«(…) Após dois meses, o tema da infalibilidade papal foi apresentado ao Concilio. A maioria dos bispos presentes ficou surpresa, chocada e indignada. Alguns líderes eclesiásticos que abriram a boca para falar contra a manobra foram calados com prisão domiciliar, enquanto outros fugiram. Um deles foi fisicamente agredido pelo próprio papa. Apesar da intimidação, apenas 49% dos bispos votaram a favor da infalibilidade papal, mas em 18 de Julho de 1870 declarou-se que a maioria havia votado a favor, e o papa foi declarado infalível. Apenas dois meses mais tarde, soldados italianos entraram em Roma e confinaram o recém-infalível papa aos limites da Cidade do Vaticano; uma reacção divina, talvez, à sua falta de humildade.
Naturalmente, o desejo do papa e
de seus seguidores era que a doutrina da infalibilidade protegesse o Vaticano
contra os desafios que vinha enfrentando, em especial o criticismo bíblico e as
descobertas arqueológicas.
O objectivo dos modernistas, por
outro lado, era precisamente o oposto.

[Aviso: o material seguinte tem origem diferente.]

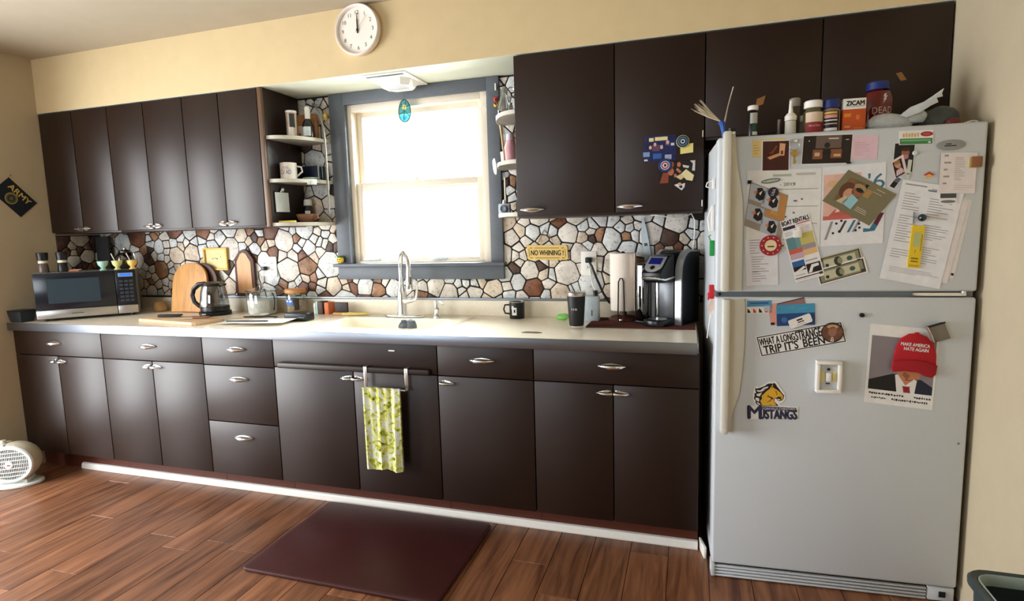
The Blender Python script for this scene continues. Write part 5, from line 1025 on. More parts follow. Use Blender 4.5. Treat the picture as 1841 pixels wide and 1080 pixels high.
for a in ((-w_, w_, h_ - .012, h_), (-w_, w_, -h_, -h_ + .012), (-w_, -w_ + .012, -h_ + .012, h_ - .012), (w_ - .012, w_, -h_ + .012, h_ - .012)): g.box(a[0], a[1], -.03, -.0008, a[2], a[3], WHITE, .003)
g.build('housing', t)
g = G(); g.box(-w_ + .012, w_ - .012, -.016, -.001, -h_ + .012, h_ - .012, mat('light panel', (196, 202, 206), .3)); g.box(-.026, -.012, -.0166, -.0161, -.02, .02, col(224, 214, 140)); g.box(.014, .026, -.0166, -.0161, -.02, .02, col(224, 214, 140)); g.build('panel', t)
g = G(); g.box(-.008, .008, -.027, -.0165, -.016, .016, WHITE, .003); g.build('switch', t)
g = G(); g.lathe([(.005, .0165), (.005, .019), (0, .0195)], INK, (0, 0, .027), 10, 'y'); g.box(-.008, .006, -.0172, -.0165, -.027, -.023, INK); g.build('screws', t)
g = G(); g.lathe([(0, .0006), (.0075, .0006), (.008, .004), (.007, .012), (0, .0125)], BLACKM, n=16, ax='y'); tag(g.build('peg_magnet', None, tuple(FO + FX * .485 + Vector((0, 0, 1.046))), FA), 'small black peg magnet alone near the top of the lower door', 'magnet')

# horse head emblem: points read in a 0..1 frame, one across and down
HY = col(228, 178, 52); NAVY = col(46, 52, 88)
def hp_(*p): return [((x - 170) / 410.0, (y - 695) / 325.0) for x, y in p]
def hq(*p): return [((135 + x * .4392 - 170) / 410.0, (675 + y * .4392 - 695) / 325.0) for x, y in p]
def f(F):
    F.poly(hq((160, 185), (200, 195), (270, 175), (350, 140), (390, 105), (440, 95), (490, 100), (520, 85), (555, 115), (575, 150), (600, 180), (640, 230), (690, 290), (722, 320), (715, 380), (690, 415), (640, 430), (600, 415), (575, 385), (545, 385), (540, 420), (560, 460), (600, 490), (625, 525), (300, 525), (285, 530), (210, 500), (180, 460), (185, 430), (150, 390), (150, 350), (165, 330), (150, 310), (160, 285), (185, 275), (170, 240)), INK, 1)
    F.poly(hq((440, 200), (490, 115), (500, 120), (495, 165), (540, 195), (580, 215), (640, 262), (700, 325), (705, 350), (690, 400), (668, 392), (660, 350), (610, 345), (575, 372), (530, 378), (525, 405), (540, 450), (590, 515), (312, 515), (270, 430), (305, 385), (292, 335), (370, 255)), HY, 2)
    F.poly(hq((405, 360), (415, 300), (425, 335), (520, 372), (505, 395), (450, 440), (380, 465), (440, 430), (488, 392), (432, 352)), INK, 3)
    for q_ in (hq((190, 222), (260, 228), (330, 172), (405, 152), (412, 166), (330, 232), (262, 262), (205, 250)), hq((188, 300), (262, 282), (300, 262), (282, 300), (258, 345), (205, 335)), hq((175, 368), (240, 375), (252, 400), (248, 448), (210, 430), (180, 402)), hq((205, 450), (268, 480), (284, 512), (222, 490)), hq((590, 385), (650, 395), (655, 410), (610, 412))): F.poly(q_, PAPER, 3)
    for q_ in (hq((310, 225), (380, 172), (350, 215)), hq((205, 262), (290, 250), (240, 275)), hq((540, 235), (562, 268), (596, 262), (568, 250)), hq((570, 290), (594, 288), (590, 308), (574, 308)), hq((662, 338), (686, 345), (672, 362)), hq((455, 515), (480, 480), (470, 515)), hq((470, 190), (490, 130), (486, 180))): F.poly(q_, INK, 4)
    F.poly(hp_((262, 908), (556, 918), (558, 944), (262, 938)), NAVY, 5); F.txt('YORKVILLE CHRISTIAN', .585, .717, .0088, PAPER, 6, .112)
    F.txt('M', .10, .815, .048, INK, 5, .046, bold=.05); F.txt('M', .105, .815, .044, NAVY, 6, .042, bold=.015); F.txt('USTANGS', .585, .862, .0345, INK, 5, .127, bold=.06); F.txt('USTANGS', .588, .862, .031, NAVY, 6, .123, bold=.02)
P4('emblem_magnet', 'sticker magnet of a golden horse head over the word MUSTANGS', 'magnet', (.130, .797), (.297, .803), (.126, .650), .0006, mat('emblem white', (238, 238, 236), .5), None, f, hq((135, 195), (175, 145), (240, 165), (400, 70), (470, 70), (550, 50), (590, 100), (640, 170), (740, 300), (745, 390), (700, 450), (640, 475), (650, 510), (1000, 545), (1010, 740), (600, 755), (100, 790), (70, 770), (90, 530), (180, 520), (130, 400), (125, 310)), .001)
# photograph of a man with a paper cap laid over it
def f(F):
    F.q(.04, .14, .97, .82, mat('photo grey backdrop', (136, 128, 134), .5, var=.1, scale=8), 1)
    F.disc(.62, .56, .036, col(196, 130, 92), 2, .05); F.poly([(.55, .56), (.52, .6), (.6, .66), (.64, .6)], col(150, 90, 62), 3); F.q(.56, .655, .68, .665, col(140, 66, 54), 3)
    F.poly([(.04, .82), (.04, .70), (.38, .60), (.44, .60), (.5, .82)], DK, 2); F.poly([(.97, .82), (.97, .72), (.8, .64), (.72, .64), (.7, .82)], col(28, 34, 54), 2)
    F.poly([(.42, .61), (.46, .6), (.58, .73), (.7, .64), (.74, .66), (.72, .82), (.46, .82)], PAPER, 3); F.poly([(.54, .74), (.64, .74), (.66, .82), (.56, .82)], col(150, 40, 44), 4); F.poly([(.52, .73), (.58, .77), (.66, .73), (.6, .8)], col(130, 30, 36), 5)
    R = random.Random(2)
    for b, a, e in ((.87, .06, .55), (.87, .72, .96), (.925, .1, .3), (.925, .4, .92)):
        while a < e: w_ = R.uniform(.012, .03); F.q(a, b - R.uniform(.006, .016), a + w_, b + R.uniform(.004, .014), INK, 2); a += w_ + R.uniform(.006, .016)
P4('portrait_print', 'white sheet with a portrait of a man in a dark suit and handwriting below', 'picture', (.514, 1.016), (.727, .996), (.505, .734), .0006, mat('print white', (232, 232, 230), .6), None, f)
CAPR = mat('cap red', (176, 24, 36), .8, var=.08)
t = thing('cap_magnet', 'red cap magnet with two lines of white lettering over the portrait', 'magnet', tuple(FO + FX * .652 + Vector((0, 0, .905))), FA)
g = G(); g.prism([(-.066, -.02), (-.058, .03), (-.044, .062), (-.02, .078), (.006, .08), (.034, .068), (.054, .044), (.064, .01), (.066, -.03)], -.002, -.012, CAPR, 'y', .003); g.ball((.003, -.008, .08), .006, CAPR, 10, (1.4, .7, .7)); g.build('crown', t)
g = G(); g.prism([(-.068, -.018), (-.04, -.012), (0, -.012), (.04, -.02), (.067, -.03), (.064, -.06), (.052, -.074), (.03, -.068), (.01, -.056), (-.03, -.052), (-.068, -.055), (-.072, -.04)], -.010, -.02, mat('cap brim red', (158, 20, 32), .8, var=.08), 'y', .004); g.build('brim', t)
g = G(); g.text('MAKE AMERICA', -.001, .040, .0115, -.0126, PAPER, .088, -.10, .03); g.text('HATE AGAIN', .002, .024, .0115, -.0126, PAPER, .074, -.10, .03); g.build('lettering', t)
t = thing('binder_clip', 'grey metal bulldog clip magnet over the corner of the portrait', 'clip', tuple(FO + FX * .712 + Vector((0, 0, .990))), FA); CLG = mat('clip grey', (128, 122, 114), .35, .6)
g = G(); g.prism([(-.034, .018), (.016, .036), (.038, -.018), (-.002, -.032)], -.026, -.004, CLG, 'y', .003); g.build('jaw', t); g = G(); g.tube([(-.036, -.028, .02), (-.026, -.034, -.006), (-.016, -.03, -.03)], .0035, CHROME, 8); g.tube([(-.034, -.028, .02), (.016, -.028, .037)], .003, BLACKM, 8); g.build('lever', t)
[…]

Eles buscavam revisar o dogma da Igreja
à luz de suas descobertas académicas. Os indícios históricos produzidos por
suas pesquisas vinham ajudando a desenredar os mitos criados e perpetuados pela
Igreja, principalmente o mito sobre Jesus Cristo. Os modernistas igualmente se opunham
com veemência à centralização do Vaticano. O movimento modernista era, na
época, particularmente forte em Paris, onde o director do seminário de
Saint-Sulpice de 1852 a 1884 foi um teólogo irlandês chamado John Hogan. Hogan
aceitava de bom grado e encorajava os estudos modernistas no seminário. Com
efeito, o cónego Lilley o considerava a maior influência individual sobre o que
se tornou o modernismo. Muitos alunos de Hogan também compareciam a palestras
do especialista em assiriologia e hebraico, padre Alfred Loisy, que dirigia o
Instituto Católico em Paris e era um modernista famoso.
A princípio, o Vaticano
aparentemente não se incomodou. O novo papa, Leão XIII (eleito em 1878 e
falecido em 1903), confiava o bastante na força da posição da Igreja para
permitir que os especialistas tivessem acesso aos arquivos do Vaticano, sem se
dar conta do que viriam a descobrir nem das doutrinas da Igreja que tais
descobertas acabariam pondo em xeque. Ele não tardou a perceber que esse
academicismo representava uma grave ameaça aos próprios fundamentos da Igreja.
Pouco antes de morrer, em 1903, o papa Leão XIII tomou providências para
reparar os danos. Em 1902, criou a Pontifícia Comissão Bíblica para
supervisionar o trabalho de todos os especialistas em teologia e para assegurar
que eles não se afastassem dos ensinamentos da Igreja. A Comissão possuía
estreito vínculo com a Inquisição (maldita), tendo sido dirigida pelo mesmo
cardeal.
O perigo, aparente para todos,
foi sucintamente expresso pelo padre Alfred Loisy: Jesus proclamou a vinda do
Reino, mas o que veio foi a Igreja. Loisy, entre outros modernistas, acreditava
que os estudos históricos realizados durante aquele período tornavam impossível
a manutenção de vários dogmas da Igreja: dogmas como a fundação da Igreja por
Jesus, seu nascimento de uma virgem e sua filiação divina, em essência, a
própria divindade de Jesus. O principal modernista britânico, George Tyrell, se
opunha à incansável autoridade autocrática do Vaticano. A Igreja, para ele, não
tinha por que ser um Instituto da Verdade oficial. Claro que este era exactamente
o papel que ela considerava seu». In Michael Baigent, Os Manuscritos de Jesus,
Editora Nova Fronteira, 2006, ISBN 978-852-091-898-2.